Tuesday, December 13, 2011

Start Your Wedding Planning with a Great Wedding Planner

Happy is the bride who has a great wedding planner on her team! Undoubtedly, a wonderful wedding can be planned without one – brides do it all the time. But generally, we see the difference between the brides who have wedding planners and the brides who don’t. We see it in the amount of time they spend finding the right vendors, in the value they get for their money with each of their vendors, how educated they are about vendors’ services, in how well they stay on budget and on a timeline, in how stressed or frustrated they are, and in how they feel at the end about the experience of planning a wedding.

Your wedding day is one of the most important days of your life. It is also probably one of the most expensive. All of your relatives and close friends will always remember your wedding. And you only have one chance to do it right – there are no wedding do-overs. So why wouldn’t you want an experienced professional helping you make the right decisions and then working to make sure your wishes turn into the wedding you dreamed of?

What does a good wedding planner do for you?

First, they meet with you to go over your vision for your wedding and your priorities. They help you establish a budget and allocate it so that you are spending money where it counts most for you.

They listen to you, and from seeing what style you like and knowing your budget, they can pick a few vendors in each category that will be the right ones for you. No setting aside a valuable half day to meet with a florist who does not have the right style or a photographer who is way outside your budget. As you meet with vendors in each category, they prepare you for the meeting – what questions to ask, what options and services you want to add to the contract, what information you need to have with you.
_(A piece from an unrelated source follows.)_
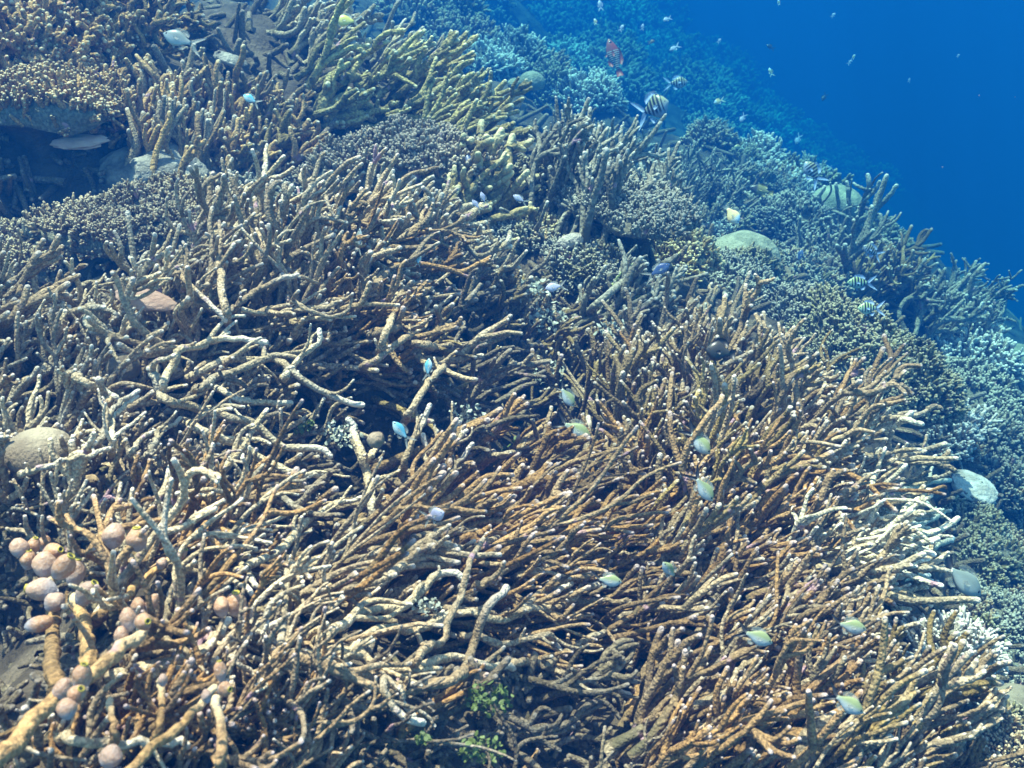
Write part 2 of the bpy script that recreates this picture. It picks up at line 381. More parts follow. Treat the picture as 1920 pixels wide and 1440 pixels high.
def bush(label, px, py, wpx, mat, hz=.5, depth=1., n_b=420, bl=.05, br=.0055, rise=.25, up=.5, cat='bushy coral', group='bushy corals', name='bushy_coral',
         table=False, dist=None, lean=(0, 0), K=6, forks=1.6, low=-.15, irr=.34, basemat='ashen', tw=1.):
    """dome or table of short branchlets on a dark inner base. sizes as shares of the half width"""
    g, dd = ground(px, py + wpx * .5 * (rise + .5 * hz)); g = g[0]; dist = dd[0]
    Rx = wpx * .5 * dist / FPX; c = g + np.array([0, 0, rise * Rx])
    bl, br, n_b = 15 * tw * dist / FPX, 2.9 * tw ** .7 * dist / FPX, int(max(60, .024 * wpx ** 2 * (.7 + hz) / tw ** 1.6))
    V, F4 = dome_grid(); S = np.array([Rx, Rx * depth, Rx * hz])
    seed = int(px * 3 + py)
    ang = np.arctan2(V[:, 1], V[:, 0]); k = 1 + irr * (np.sin(ang * 2 + seed) * .5 + np.sin(ang * 3 + seed * 1.7) * .4 + np.sin(ang * 5 + seed * .3) * .3)
    lx, ly = lean
    def shape(U, kk, s):
        q = U * S * s; q[:, :2] *= kk[:, None]; q[:, 2] += lx * q[:, 0] + ly * q[:, 1]
        q[:, 2] += lump(U, .40 * Rx * hz + .06 * Rx, 2.6, seed % 17)
        return q + c
    base_o = np.array([c[0], c[1], height(c[0], c[1])])
    root = empty(name, base_o, label, cat, group)
    # inner base: the dome for bushes, a disc with a stalk for tables
    if table:
        U = V.copy(); U[:, 2] = np.where(U[:, 2] > 0, U[:, 2], U[:, 2] * .8)
        mesh_obj('base_plate', shape(U, k, .93), F4, M[basemat], root, base_o, np.full((len(V), 3), .4))
        nk = 14; an = np.linspace(0, 2 * np.pi, nk, endpoint=False); zz = np.linspace(min(base_o[2], c[2] - .02) - .02, c[2], 6); sv = []
        for j, z in enumerate(zz):
            rad = Rx * (.22 + .5 * (j / 5) ** 3); sv.append(np.stack([c[0] + rad * np.cos(an), c[1] + rad * depth * np.sin(an), np.full(nk, z)], -1))
        sv = np.concatenate(sv); i = np.arange(5)[:, None]; kk = np.arange(nk)[None]
        sf = np.stack([i * nk + kk, i * nk + (kk + 1) % nk, (i + 1) * nk + (kk + 1) % nk, (i + 1) * nk + kk], -1).reshape(-1, 4)
        mesh_obj('stalk', sv, sf, M['reef'], root, base_o)
    else:
        mesh_obj('base', shape(V, k, .90), F4, M[basemat], root, base_o, np.full((len(V), 3), .4))
    # branchlets
    u = R.random(n_b); z = low + (1 - low) * u; ph = R.random(n_b) * 2 * np.pi
    if table: z = np.sqrt(1 - (R.random(n_b) ** .5 * .995) ** 2) * np.where(R.random(n_b) < .93, 1, -.3)
    U = np.stack([np.sqrt(1 - z * z) * np.cos(ph), np.sqrt(1 - z * z) * np.sin(ph), z], -1)
    kk = 1 + irr * (np.sin(ph * 2 + seed) * .5 + np.sin(ph * 3 + seed * 1.7) * .4 + np.sin(ph * 5 + seed * .3) * .3)
    keep = lump(U, 1, 3.4, seed % 13 + 3) > -.42; U, kk, ph = U[keep], kk[keep], ph[keep]; n_b = len(U)
    p0 = shape(U, kk, .9)
    nr = nrm(U / S); d = nrm(nr * (1 - up) + np.array([0, 0, up]) + .28 * R.standard_normal((n_b, 3)))
    L = bl * (.55 + .9 * R.random(n_b)) * (1 + .6 * lump(U, 1, 2.5, 6)); Np = 5
    P = grow(p0, d, L, d, Np, .25, .1); rad = br * (.7 + .6 * R.random(n_b)) * (1 + .35 * lump(U, 1, 2.2, 4))
    rnd = np.stack([np.clip(.5 + lump(U, 1.2, 3, 5) + .25 * R.standard_normal(n_b), 0, 1), R.random(n_b)], -1)
    blk = [tubes(P, rad[:, None] * np.linspace(1.1, .72, Np)[None], K, rnd)]
    nf = R.poisson(forks, n_b); q = np.repeat(np.arange(n_b), nf)
    if len(q):
        si = R.integers(1, 4, len(q)); s = P[q, si]; T = d[q]; sd = R.standard_normal((len(q), 3)); sd = nrm(sd - T * (sd * T).sum(-1, keepdims=True))
        Pf = grow(s, nrm(T * .8 + sd * .8), L[q] * (.35 + .3 * R.random(len(q))), T, 4, .2, .25)
        blk.append(tubes(Pf, (rad[q] * .8)[:, None] * np.linspace(1.05, .7, 4)[None], max(5, K - 1), rnd[q], t0=np.full(len(q), .35)))
    Vb, Fb, Ab = join(blk)
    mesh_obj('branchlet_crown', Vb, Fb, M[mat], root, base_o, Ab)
    return root
def massive(label, px, py, wpx, mat, hz=.7, depth=1., rise=.1, amp=.06, cat='massive coral', group=None, name='massive_coral', dist=None, tilt=(0, 0), low=-.5, top=None):
    if dist is None: g, dd = ground(px, py + wpx * .5 * (rise + .35 * hz)); g = g[0]; dist = dd[0]
    else: g = ray(np.array([px]), np.array([py]))[0] * dist; rise = 0
    Rx = wpx * .5 * dist / FPX; c = g + np.array([0, 0, rise * Rx])
    V, F4 = dome_grid(44, 26, low)
    Q = V * np.array([Rx, Rx * depth, Rx * hz]); Q *= (1 + lump(V + px, amp, 2.4, 3))[:, None]
    Q[:, 2] += tilt[0] * Q[:, 0] + tilt[1] * Q[:, 1]
    o = mesh_obj(name, Q + c, F4, M[mat], None, c)
    return tag(o, label, cat, group)

# ================================================================== SETTING
def axis(lo, hi, c, n_, k):
    s = np.linspace(-1, 1, n_); a = np.sinh(s * k) / np.sinh(k)
    return np.where(a < 0, c + a * (c - lo), c + a * (hi - c))
gx = axis(-34, 34, .15, 460, 4.6); gy = axis(-14, 42, 1.0, 460, 4.4)
X, Y = np.meshgrid(gx, gy); Z = height(X.ravel(), Y.ravel())
Z = Z + .012 * vnoise(X.ravel() / .021, Y.ravel() / .021, 9)
i = np.arange(459)[:, None] * 460 + np.arange(459)[None]
tag(mesh_obj('reef_slope', np.stack([X.ravel(), Y.ravel(), Z], -1), np.stack([i, i + 1, i + 461, i + 460], -1).reshape(-1, 4), M['reef']), kind='structure')

# broken coral and turf lying all over the slope
m_ = 6000
q = np.stack([R.uniform(-150, 2050, m_), R.uniform(-20, 1560, m_)], -1)
g, dd = ground(q[:, 0], q[:, 1]); ok = dd < 9; g, dd = g[ok], dd[ok]; m_ = len(g)
L_ = (.012 + .03 * R.random(m_)) * np.clip(dd / 1.0, .8, 3.2)
d_ = nrm(R.standard_normal((m_, 3)) * np.array([1, 1, .6]) + np.array([.1, -.1, .5]))
P_ = grow(g - d_ * (L_ * .2)[:, None], d_, L_, d_, 5, .5, .05)
r_ = (.0022 + .0022 * R.random(m_)) * np.clip(dd / 1.1, .8, 2.6)
V_, F_, A_ = join([tubes(P_, r_[:, None] * np.linspace(1.1, .7, 5)[None], 6)])
tag(mesh_obj('coral_rubble', V_, F_, M['dead'], None, None, A_), kind='stuff')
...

If you are having any problems with a vendor, they jump in and help you work it out.

As you choose your vendors, the wedding planner takes over keeping them on track, moving forward and coordinated with each other. I am going to venture a guess that a wedding planner will make at least 250 contacts – calls, emails, written communication - with vendors about your wedding and solve many issues and questions without your involvement in each one.

They review all your vendor contracts before signing them and they can make valuable suggestions about changes, additions and deletions that help you spend your budget more wisely. Because they coordinate 10-50 weddings a year, they can “see” your wedding – they can imagine how your design and plans will work in any location, how traffic flow will work, how your timeline will unfold. They know the personalities and quirks of all your vendors and how to get the best job possible from each one.

In the week or two before the wedding, they are following up on every detail, often running some of the last-minute errands for you – picking up placecards and wedding programs, delivering hotel welcome baskets, helping to assemble favors, and so many other things that have to be done – so that you have more time to enjoy your family and friends and get yourself ready for the festivities.

On your wedding day, all the attention to detail and prep work will pay off. Instead of having a group of vendors trying to coordinate with each other for the first time, the wedding planner is the captain of a team that is well-prepped and prepared.

Not to worry, but the truth is that most weddings are not flawless. Little things happen, big things happen, and some things are unexpected and out of your control. Wedding planners have encountered every problem that can occur and they know what to do – they can become a psychologist, seamstress, plumber, rigger, driver, or negotiator on a moment’s notice – and we know one who could even fill in to officiate if the minister doesn’t show up. Chances are, you’ll never know something was going on behind the scenes.

Some brides wait until way into the planning process to hire a planner, or they just want a planner to do “day-of” service. Both of these provide valuable help, but most of the mistakes made in wedding planning happen back when vendors are chosen and contracts are signed. When someone comes on board in the last couple weeks before the wedding, they can’t undo mistakes that you’ve made months ago.

So we hope we have you thinking seriously about engaging the services of a wedding planner from the beginning of the wedding planning process – before you select all your vendors and sign contracts. And that it helps you become one of the happy, confident, stress-free brides we love to work with in the store.